● **TO DO**:
Can you write out all of the material below, word for word?
--
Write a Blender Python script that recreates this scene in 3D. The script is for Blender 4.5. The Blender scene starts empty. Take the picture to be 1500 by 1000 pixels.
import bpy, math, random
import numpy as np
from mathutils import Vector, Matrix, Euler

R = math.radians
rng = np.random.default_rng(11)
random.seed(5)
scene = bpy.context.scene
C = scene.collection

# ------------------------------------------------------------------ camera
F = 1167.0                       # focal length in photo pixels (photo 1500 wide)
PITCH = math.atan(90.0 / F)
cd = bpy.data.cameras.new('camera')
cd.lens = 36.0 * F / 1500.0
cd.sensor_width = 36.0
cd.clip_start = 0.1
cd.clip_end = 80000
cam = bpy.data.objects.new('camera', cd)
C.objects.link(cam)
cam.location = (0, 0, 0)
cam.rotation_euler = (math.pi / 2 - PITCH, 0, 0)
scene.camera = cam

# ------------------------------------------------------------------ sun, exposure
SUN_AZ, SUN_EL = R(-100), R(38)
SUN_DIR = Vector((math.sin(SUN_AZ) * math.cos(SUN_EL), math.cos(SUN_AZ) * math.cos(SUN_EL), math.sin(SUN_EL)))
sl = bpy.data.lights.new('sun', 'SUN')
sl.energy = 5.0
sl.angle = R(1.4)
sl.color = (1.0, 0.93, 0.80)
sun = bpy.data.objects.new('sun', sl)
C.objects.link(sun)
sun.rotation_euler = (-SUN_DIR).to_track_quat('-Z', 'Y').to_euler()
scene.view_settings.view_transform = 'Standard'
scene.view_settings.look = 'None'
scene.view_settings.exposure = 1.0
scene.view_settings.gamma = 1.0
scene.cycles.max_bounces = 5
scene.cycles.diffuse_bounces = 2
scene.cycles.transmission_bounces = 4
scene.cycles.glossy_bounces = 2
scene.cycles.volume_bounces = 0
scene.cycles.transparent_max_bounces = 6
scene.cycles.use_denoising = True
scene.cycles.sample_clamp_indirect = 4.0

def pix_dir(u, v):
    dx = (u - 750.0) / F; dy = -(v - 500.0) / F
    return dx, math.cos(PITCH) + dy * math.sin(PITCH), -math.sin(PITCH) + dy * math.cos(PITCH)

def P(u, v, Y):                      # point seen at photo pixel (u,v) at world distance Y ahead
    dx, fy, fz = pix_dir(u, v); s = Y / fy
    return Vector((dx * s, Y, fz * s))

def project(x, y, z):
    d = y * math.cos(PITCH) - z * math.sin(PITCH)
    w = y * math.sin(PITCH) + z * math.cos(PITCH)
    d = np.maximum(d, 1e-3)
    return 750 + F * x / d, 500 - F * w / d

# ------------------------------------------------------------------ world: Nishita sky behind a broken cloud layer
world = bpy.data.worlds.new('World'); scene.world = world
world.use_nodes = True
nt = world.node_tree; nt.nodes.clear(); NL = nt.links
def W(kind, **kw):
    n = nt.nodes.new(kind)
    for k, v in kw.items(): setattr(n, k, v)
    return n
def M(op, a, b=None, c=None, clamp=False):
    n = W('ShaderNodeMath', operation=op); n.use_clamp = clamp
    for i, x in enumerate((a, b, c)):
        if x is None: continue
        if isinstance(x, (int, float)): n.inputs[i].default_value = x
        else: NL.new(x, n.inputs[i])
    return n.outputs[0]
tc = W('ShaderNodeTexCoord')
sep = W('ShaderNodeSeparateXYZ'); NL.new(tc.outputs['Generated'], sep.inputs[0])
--
● **RESULT FOR THIS EXERCISE**:
Write a Blender Python script that recreates this scene in 3D. The script is for Blender 4.5. The Blender scene starts empty. Take the picture to be 1500 by 1000 pixels.
import bpy, math, random
import numpy as np
from mathutils import Vector, Matrix, Euler

R = math.radians
rng = np.random.default_rng(11)
random.seed(5)
scene = bpy.context.scene
C = scene.collection

# ------------------------------------------------------------------ camera
F = 1167.0                       # focal length in photo pixels (photo 1500 wide)
PITCH = math.atan(90.0 / F)
cd = bpy.data.cameras.new('camera')
cd.lens = 36.0 * F / 1500.0
cd.sensor_width = 36.0
cd.clip_start = 0.1
cd.clip_end = 80000
cam = bpy.data.objects.new('camera', cd)
C.objects.link(cam)
cam.location = (0, 0, 0)
cam.rotation_euler = (math.pi / 2 - PITCH, 0, 0)
scene.camera = cam

# ------------------------------------------------------------------ sun, exposure
SUN_AZ, SUN_EL = R(-100), R(38)
SUN_DIR = Vector((math.sin(SUN_AZ) * math.cos(SUN_EL), math.cos(SUN_AZ) * math.cos(SUN_EL), math.sin(SUN_EL)))
sl = bpy.data.lights.new('sun', 'SUN')
sl.energy = 5.0
sl.angle = R(1.4)
sl.color = (1.0, 0.93, 0.80)
sun = bpy.data.objects.new('sun', sl)
C.objects.link(sun)
sun.rotation_euler = (-SUN_DIR).to_track_quat('-Z', 'Y').to_euler()
scene.view_settings.view_transform = 'Standard'
scene.view_settings.look = 'None'
scene.view_settings.exposure = 1.0
scene.view_settings.gamma = 1.0
scene.cycles.max_bounces = 5
scene.cycles.diffuse_bounces = 2
scene.cycles.transmission_bounces = 4
scene.cycles.glossy_bounces = 2
scene.cycles.volume_bounces = 0
scene.cycles.transparent_max_bounces = 6
scene.cycles.use_denoising = True
scene.cycles.sample_clamp_indirect = 4.0

def pix_dir(u, v):
    dx = (u - 750.0) / F; dy = -(v - 500.0) / F
    return dx, math.cos(PITCH) + dy * math.sin(PITCH), -math.sin(PITCH) + dy * math.cos(PITCH)

def P(u, v, Y):                      # point seen at photo pixel (u,v) at world distance Y ahead
    dx, fy, fz = pix_dir(u, v); s = Y / fy
    return Vector((dx * s, Y, fz * s))

def project(x, y, z):
    d = y * math.cos(PITCH) - z * math.sin(PITCH)
    w = y * math.sin(PITCH) + z * math.cos(PITCH)
    d = np.maximum(d, 1e-3)
    return 750 + F * x / d, 500 - F * w / d

# ------------------------------------------------------------------ world: Nishita sky behind a broken cloud layer
world = bpy.data.worlds.new('World'); scene.world = world
world.use_nodes = True
nt = world.node_tree; nt.nodes.clear(); NL = nt.links
def W(kind, **kw):
    n = nt.nodes.new(kind)
    for k, v in kw.items(): setattr(n, k, v)
    return n
def M(op, a, b=None, c=None, clamp=False):
    n = W('ShaderNodeMath', operation=op); n.use_clamp = clamp
    for i, x in enumerate((a, b, c)):
        if x is None: continue
        if isinstance(x, (int, float)): n.inputs[i].default_value = x
        else: NL.new(x, n.inputs[i])
    return n.outputs[0]
tc = W('ShaderNodeTexCoord')
sep = W('ShaderNodeSeparateXYZ'); NL.new(tc.outputs['Generated'], sep.inputs[0])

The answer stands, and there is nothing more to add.